Quello su cui non è più possibile il minimo dubbio è il fatto che una tale strategia ha perso ogni senso, ogni possibilità, ogni aggancio con la realtà, e si è ridotta ad un vaniloquio onirico. E questo non da ieri o l'altro ieri, ma da venti o trent'anni.

 Non esiste più nessuna sinistra emancipativa, né moderata né radicale, che cerchi di difendere i diritti e i redditi dei ceti medi e bassi, e di ampliare la democrazia. Le scelte politiche di ciò che attualmente si chiama “sinistra” non sono “errori” o “ritardi” che possano essere illuminati e corretti dalle superiori capacità analitiche di qualche intellettuale.

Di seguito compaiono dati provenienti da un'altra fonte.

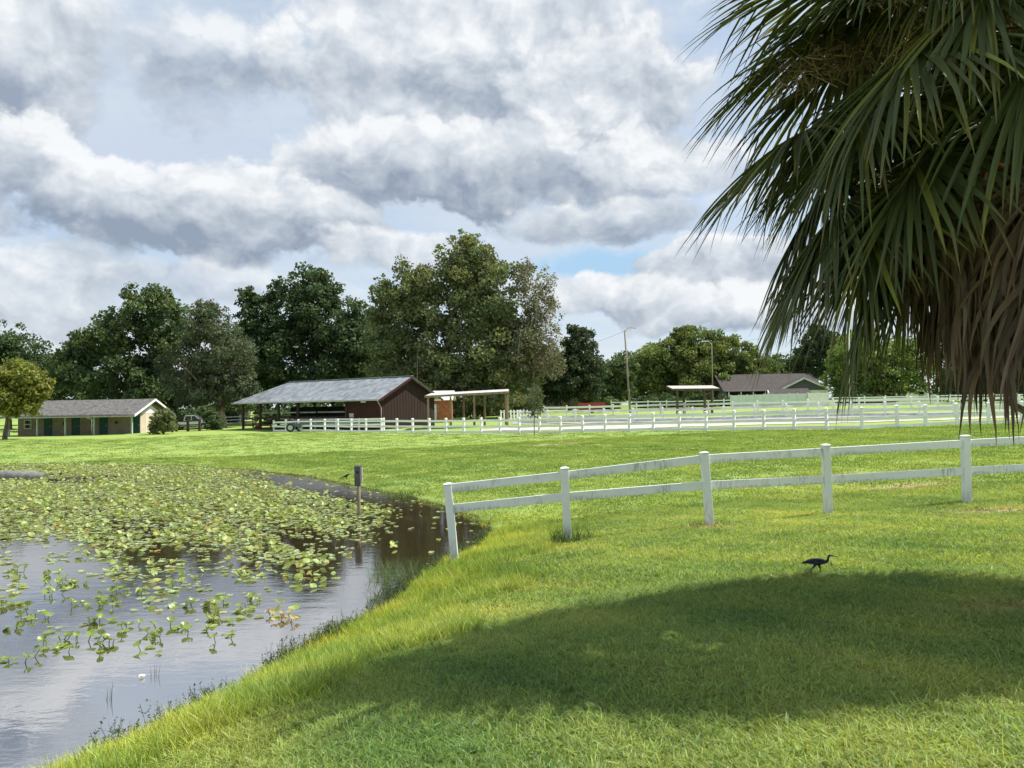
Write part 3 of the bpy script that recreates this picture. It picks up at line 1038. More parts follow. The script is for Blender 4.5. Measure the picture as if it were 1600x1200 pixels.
def build_barn():
    A = ground_at(598, 74.0)          # near right corner of the front wall
    Lc = at(380, 660, 86.5)
    A.z = .92
    Lc.z = A.z
    rz, L = frame_of(Lc, A)
    root = thing('barn', 'dark red barn with grey metal roof, open stalls on its left', 'barn', Lc, rz)
    W, H, RISE = 7.6, 3.22, 1.85
    X0 = L - 4.9                      # closed part is right of this
    b = MB
    b().box2((X0, 0, -.3), (L, .12, H)).build('front_wall', M['maroon'], root)
    b().box2((L - .12, .12, -.3), (L, W - .12, H)).build('end_wall', M['brown_board'], root)
    b().poly([(L - .12, 0, H), (L - .12, W, H), (L - .12, W / 2, H + RISE)], .12, (1, 0, 0)).build('gable', M['brown_board'], root)
    b().box2((X0, .12, -.3), (X0 + .12, W - .12, H)).build('inner_wall', M['maroon'], root)
    b().box2((X0, W - .12, -.3), (L, W, H)).build('back_wall', M['brown_board'], root)
    # vertical board battens on the gable end, each a strip
    bat = MB().box2((0, 0, 0), (.02, .05, 1)).mesh('batten', M['brown_board'])
    k = 0
    y = .35
    while y < W - .2:
        top = H + RISE * (1 - abs(y - W / 2) / (W / 2)) - .1
        o = link(bpy.data.objects.new('batten', bat), root)
        o.location = (L + .001, y, -.3)
        o.scale = (1, 1, top + .3)
        y += .42
    # roof: gable on the right, hipped on the left
    e, t = .85, .06
    ov = .45
    z0 = H - RISE * e / (W / 2)
    z0h = z0
    hipx = 3.3
    zr = H + RISE + .04
    fl, fr = (-e, -e, z0), (L + ov, -e, z0)
    rl, rr = (hipx, W / 2, zr), (L + ov, W / 2, zr)
    bl, br = (-e, W + e, z0), (L + ov, W + e, z0)
    rf = b().poly([fl, fr, rr, rl], t, (0, 0, 1)).build('roof', M['metal_roof'], root)
    rb = b().poly([br, bl, rl, rr], t, (0, 0, 1)).build('roof', M['metal_roof'], root)
    rh = b().poly([bl, fl, rl], t, (0, 0, 1)).build('roof', M['metal_roof'], root)
    # raised seams every 0.9 m
    x = 0.0
    while x < L + ov:
        u = min(1.0, max(0.0, (x + e) / (hipx + e)))
        top = Vector((x, -e + (W / 2 + e) * u, z0 + (zr - z0) * u))
        b().beam(Vector((x, -e, z0 + t + .012)), top + Vector((0, 0, t + .012)), .05, .035, up=(0, 0, 1)).build('seam', M['metal_roof'], rf)
        x += .9
    y = 0.0
    while y < W + .1:
        u = 1 - abs(y - W / 2) / (W / 2 + e)
        b().beam(Vector((-e, y, z0 + t + .012)), Vector((-e + (hipx + e) * u, y, z0 + (zr - z0) * u + t + .012)), .05, .035).build('seam', M['metal_roof'], rh)
        y += .9
    b().beam((hipx, W / 2, zr + t + .03), (L + ov, W / 2, zr + t + .03), .3, .05).build('ridge_cap', M['metal_trim'], rf)
    b().beam((L + ov + .03, -e, z0 - .06), (L + ov + .03, W / 2, zr - .06), .05, .24).build('barge_board', M['maroon'], root)
    b().beam((L + ov + .03, W / 2, zr - .062), (L + ov + .03, W + e, z0 - .062), .05, .24).build('barge_board', M['dark_wood'], root)
    b().box2((-e, -e - .12, z0 - .06), (L + ov, -e - .01, z0 + .08)).build('gutter', M['metal_trim'], root)
    b().tube([(L + .2, -e - .06, z0 - .02), (L + .05, -.5, z0 - .35), (L - .06, -.1, z0 - .75), (L - .06, -.1, .0)], .06, 6).build('downspout', M['metal_trim'], root)
    # posts with knee braces along the open part
    xs = [0.0, 3.1, 6.2, 9.4]
    xs = [x for x in xs if x < X0 - 1] + [X0 - .1]
    for x in xs:
        for y in (0.0, W):
            p = b().box((x, y, H / 2 - .15), (.2, .2, H + .3)).build('post', M['dark_wood'], root)
            for s in (-1, 1):
                if 0 < x + s * .8 < X0:
                    b().beam((x, y + .003, H - .8), (x + s * .75, y + .003, H - .06), .1, .1).build('knee_brace', M['dark_wood'], p)
    b().box2((-.2, -.11, H - .28), (X0 - .25, .09, H - .002)).build('header_beam', M['dark_wood'], root)
    b().box2((-.2, W - .09, H - .28), (X0 - .25, W + .11, H - .002)).build('header_beam', M['dark_wood'], root)
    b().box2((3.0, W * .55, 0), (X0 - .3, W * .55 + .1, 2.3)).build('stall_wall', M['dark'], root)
    # stall gates and rails in the open bays
    for i in range(len(xs) - 1):
        x0, x1 = xs[i] + .15, xs[i + 1] - .15
        for z in (.35, .75, 1.15):
            b().beam((x0, .02, z), (x1 - 1.3, .02, z), .05, .14).build('stall_rail', M['dark_wood'], root)
        g = MB()
        gx0, gx1 = x1 - 1.25, x1
        g.beam((gx0, -.02, 1.25), (gx1, -.02, 1.25), .05, .12).beam((gx0, -.02, .15), (gx1, -.02, .15), .05, .12)
        g.beam((gx0 + .06, -.018, .15), (gx0 + .06, -.018, 1.25), .05, .12, up=(1, 0, 0)).beam((gx1 - .06, -.018, .15), (gx1 - .06, -.018, 1.25), .05, .12, up=(1, 0, 0))
        g.beam((gx0 + .1, -.025, .2), (gx1 - .1, -.025, 1.2), .04, .1)
        g.build('stall_gate', M['maroon'], root)
        for yk in (W * .33, W * .8):
            for z in (.7, 1.2, 1.7):
                b().beam((x0, yk, z), (x1, yk, z), .05, .14).build('stall_rail', M['dark_wood'] if z < 1.5 else M['old_rail'], root)
    s = b().box2((X0 + .35, -.05, 1.2), (X0 + .95, -.003, 1.55)).build('notice_board', M['sign'], root)
    b().box2((X0 + .35, -.05, .78), (X0 + .95, -.003, 1.13)).build('notice_board', M['sign'], root)
    b().box2((X0 + 2.1, -.16, H - .62), (X0 + 2.7, -.002, H - .5)).build('wall_lamp', M['white_paint'], root)
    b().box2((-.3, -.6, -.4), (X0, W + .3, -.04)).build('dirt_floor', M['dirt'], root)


build_barn()


def red_tub():
    p = ground_at(404, 85.5)
    root = thing('feed_tub', 'small red tub at the foot of the barn corner post', 'tub', p)
    pr = [(.32, 0), (.40, .42), (.43, .42), (.43, .46), (.36, .46), (.30, .06)]
    n = 14
    vs, fs = [], []
    for r, z in pr:
        for k in range(n):
            vs.append((r * math.cos(2 * math.pi * k / n), r * math.sin(2 * math.pi * k / n), z))
    for i in range(len(pr) - 1):
        for k in range(n):
            fs.append((i * n + k, i * n + (k + 1) % n, (i + 1) * n + (k + 1) % n, (i + 1) * n + k))
    fs.append(tuple(range((len(pr) - 1) * n, len(pr) * n)))
    MB().add(vs, fs).build('tub', M['paint_red'], root)
    MB().tube([(.41, 0, .44), (.3, 0, .62), (0, 0, .72), (-.3, 0, .62), (-.41, 0, .44)], .012, 5).build('handle', M['metal_trim'], root)


red_tub()


def shelter(name, label, px0, px1, Y, zf, zb, depth, posts_f, posts_b, wood, top, tilt=0.0, pr=.11, fh=.2):
    """open pole shelter: front edge from px0 to px1 at height zf (left) and zf+tilt (right)"""
    a, c = ground_at(px0, Y), ground_at(px1, Y)
    base = Vector((a.x, a.y, min(a.z, c.z)))
    w = c.x - a.x
    root = thing(name, label, 'shelter', base)
    r = MB().poly([(0, 0, zf), (w, 0, zf + tilt), (w, depth, zb + tilt), (0, depth, zb)], .06, (0, 0, 1)).build('roof', top, root)
    MB().beam((-.02, -.03, zf - .05), (w + .02, -.03, zf + tilt - .05), .06, fh).build('fascia', wood, r)
    MB().beam((-.03, 0, zf - .052), (-.03, depth, zb - .052), .06, .18).build('fascia', wood, r)
    MB().beam((w + .03, 0, zf + tilt - .052), (w + .03, depth, zb + tilt - .052), .06, .18).build('fascia', wood, r)
    n = max(4, int(w / 1.0))
    for i in range(1, n):
        x = w * i / n
        t = tilt * i / n
        MB().beam((x, .06, zf + t - .085), (x, depth - .05, zb + t - .085), .06, .14).build('rafter', wood, r)
    for row, y, zz in ((posts_f, .25, zf), (posts_b, depth - .25, zb)):
        for u in row:
            x = w * u
            z = zz + tilt * u - .16
            g = gz(base.x + x, base.y + y) - base.z - .2
            MB().tube([(x, y, g), (x + .02, y, z)], [pr, pr * .87], 8).build('post', wood, root)
    return root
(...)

Sono la logica e chiara conseguenza della trasformazione della sinistra (e della destra) in un gruppo di funzionari dei ceti dominanti, addetti a mettere in opera politiche ferocemente antipopolari costruendo il consenso dei ceti medi e bassi, o controllandone il dissenso. E tutto questo, ripetiamolo, non da ieri o ieri l'altro, ma da venti o trent'anni. In questa situazione, un gruppo come quello del “Manifesto”, che crede ancora di avere di fronte quella  sinistra emancipativa che nella realtà è scomparsa da decenni, ha necessariamente un ruolo del tutto negativo: quello di avvolgere i suoi lettori in una cortina onirica che nasconde loro la realtà di cosa sia diventata la sinistra. Se le cose stanno così, la crisi del “Manifesto” ci sembra la dimostrazione del fatto che sono sempre meno le persone che hanno bisogno di questo tipo di oppiacei. Questa crisi è dunque un buon segnale, il segnale di un possibile risveglio, di una possibile presa di coscienza. D'altra parte, non si può pretendere che chi ha vaneggiato per vent'anni possa adesso rimettersi a ragionare, e non si può pretendere che il gruppo del “Manifesto” possa finalmente cominciare a capire e a farci capire la realtà. L'unico esito ragionevole e giusto della crisi ci sembra allora la chiusura definitiva del giornale. Se questo dovesse succedere, non mancherà da parte nostra una prece e un pensiero commosso, ricordando quando, del “Manifesto”, eravamo lettori giovani, pieni di fiducia e speranza.